▸ **Information provided**
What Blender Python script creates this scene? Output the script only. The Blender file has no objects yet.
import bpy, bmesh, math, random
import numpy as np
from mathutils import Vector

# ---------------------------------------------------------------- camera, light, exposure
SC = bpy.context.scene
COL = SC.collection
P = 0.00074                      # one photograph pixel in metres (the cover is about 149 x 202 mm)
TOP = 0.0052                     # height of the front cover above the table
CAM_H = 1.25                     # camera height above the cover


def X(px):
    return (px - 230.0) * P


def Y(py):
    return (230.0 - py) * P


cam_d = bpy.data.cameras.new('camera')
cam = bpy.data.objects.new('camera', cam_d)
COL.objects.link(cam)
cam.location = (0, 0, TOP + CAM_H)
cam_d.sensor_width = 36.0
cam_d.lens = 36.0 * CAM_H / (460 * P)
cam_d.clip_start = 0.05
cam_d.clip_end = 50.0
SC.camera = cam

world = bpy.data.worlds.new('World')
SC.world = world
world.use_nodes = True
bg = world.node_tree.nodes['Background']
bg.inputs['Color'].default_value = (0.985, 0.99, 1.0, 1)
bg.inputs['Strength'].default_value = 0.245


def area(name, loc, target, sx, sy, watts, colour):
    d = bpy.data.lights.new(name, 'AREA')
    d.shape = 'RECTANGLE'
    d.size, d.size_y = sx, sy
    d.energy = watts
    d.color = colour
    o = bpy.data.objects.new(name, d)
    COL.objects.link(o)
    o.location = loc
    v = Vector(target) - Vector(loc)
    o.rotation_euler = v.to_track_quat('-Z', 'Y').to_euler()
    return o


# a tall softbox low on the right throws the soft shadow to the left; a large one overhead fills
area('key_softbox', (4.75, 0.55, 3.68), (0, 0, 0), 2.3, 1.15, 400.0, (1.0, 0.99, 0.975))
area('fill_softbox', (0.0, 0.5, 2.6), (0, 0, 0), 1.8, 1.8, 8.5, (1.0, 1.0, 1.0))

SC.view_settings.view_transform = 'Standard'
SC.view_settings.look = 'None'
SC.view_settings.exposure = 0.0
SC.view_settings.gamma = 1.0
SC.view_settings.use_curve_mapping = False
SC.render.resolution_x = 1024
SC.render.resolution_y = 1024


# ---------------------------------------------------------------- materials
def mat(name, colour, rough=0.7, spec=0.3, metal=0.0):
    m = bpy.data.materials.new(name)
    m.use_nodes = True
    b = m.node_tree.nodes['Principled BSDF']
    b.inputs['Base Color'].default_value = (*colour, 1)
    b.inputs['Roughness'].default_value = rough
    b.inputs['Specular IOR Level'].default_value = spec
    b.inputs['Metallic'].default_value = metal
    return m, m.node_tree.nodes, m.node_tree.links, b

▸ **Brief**
Write the material out again in its entirety, exactly as shown.

▸ **Output below**
What Blender Python script creates this scene? Output the script only. The Blender file has no objects yet.
import bpy, bmesh, math, random
import numpy as np
from mathutils import Vector

# ---------------------------------------------------------------- camera, light, exposure
SC = bpy.context.scene
COL = SC.collection
P = 0.00074                      # one photograph pixel in metres (the cover is about 149 x 202 mm)
TOP = 0.0052                     # height of the front cover above the table
CAM_H = 1.25                     # camera height above the cover


def X(px):
    return (px - 230.0) * P


def Y(py):
    return (230.0 - py) * P


cam_d = bpy.data.cameras.new('camera')
cam = bpy.data.objects.new('camera', cam_d)
COL.objects.link(cam)
cam.location = (0, 0, TOP + CAM_H)
cam_d.sensor_width = 36.0
cam_d.lens = 36.0 * CAM_H / (460 * P)
cam_d.clip_start = 0.05
cam_d.clip_end = 50.0
SC.camera = cam

world = bpy.data.worlds.new('World')
SC.world = world
world.use_nodes = True
bg = world.node_tree.nodes['Background']
bg.inputs['Color'].default_value = (0.985, 0.99, 1.0, 1)
bg.inputs['Strength'].default_value = 0.245


def area(name, loc, target, sx, sy, watts, colour):
    d = bpy.data.lights.new(name, 'AREA')
    d.shape = 'RECTANGLE'
    d.size, d.size_y = sx, sy
    d.energy = watts
    d.color = colour
    o = bpy.data.objects.new(name, d)
    COL.objects.link(o)
    o.location = loc
    v = Vector(target) - Vector(loc)
    o.rotation_euler = v.to_track_quat('-Z', 'Y').to_euler()
    return o


# a tall softbox low on the right throws the soft shadow to the left; a large one overhead fills
area('key_softbox', (4.75, 0.55, 3.68), (0, 0, 0), 2.3, 1.15, 400.0, (1.0, 0.99, 0.975))
area('fill_softbox', (0.0, 0.5, 2.6), (0, 0, 0), 1.8, 1.8, 8.5, (1.0, 1.0, 1.0))

SC.view_settings.view_transform = 'Standard'
SC.view_settings.look = 'None'
SC.view_settings.exposure = 0.0
SC.view_settings.gamma = 1.0
SC.view_settings.use_curve_mapping = False
SC.render.resolution_x = 1024
SC.render.resolution_y = 1024


# ---------------------------------------------------------------- materials
def mat(name, colour, rough=0.7, spec=0.3, metal=0.0):
    m = bpy.data.materials.new(name)
    m.use_nodes = True
    b = m.node_tree.nodes['Principled BSDF']
    b.inputs['Base Color'].default_value = (*colour, 1)
    b.inputs['Roughness'].default_value = rough
    b.inputs['Specular IOR Level'].default_value = spec
    b.inputs['Metallic'].default_value = metal
    return m, m.node_tree.nodes, m.node_tree.links, b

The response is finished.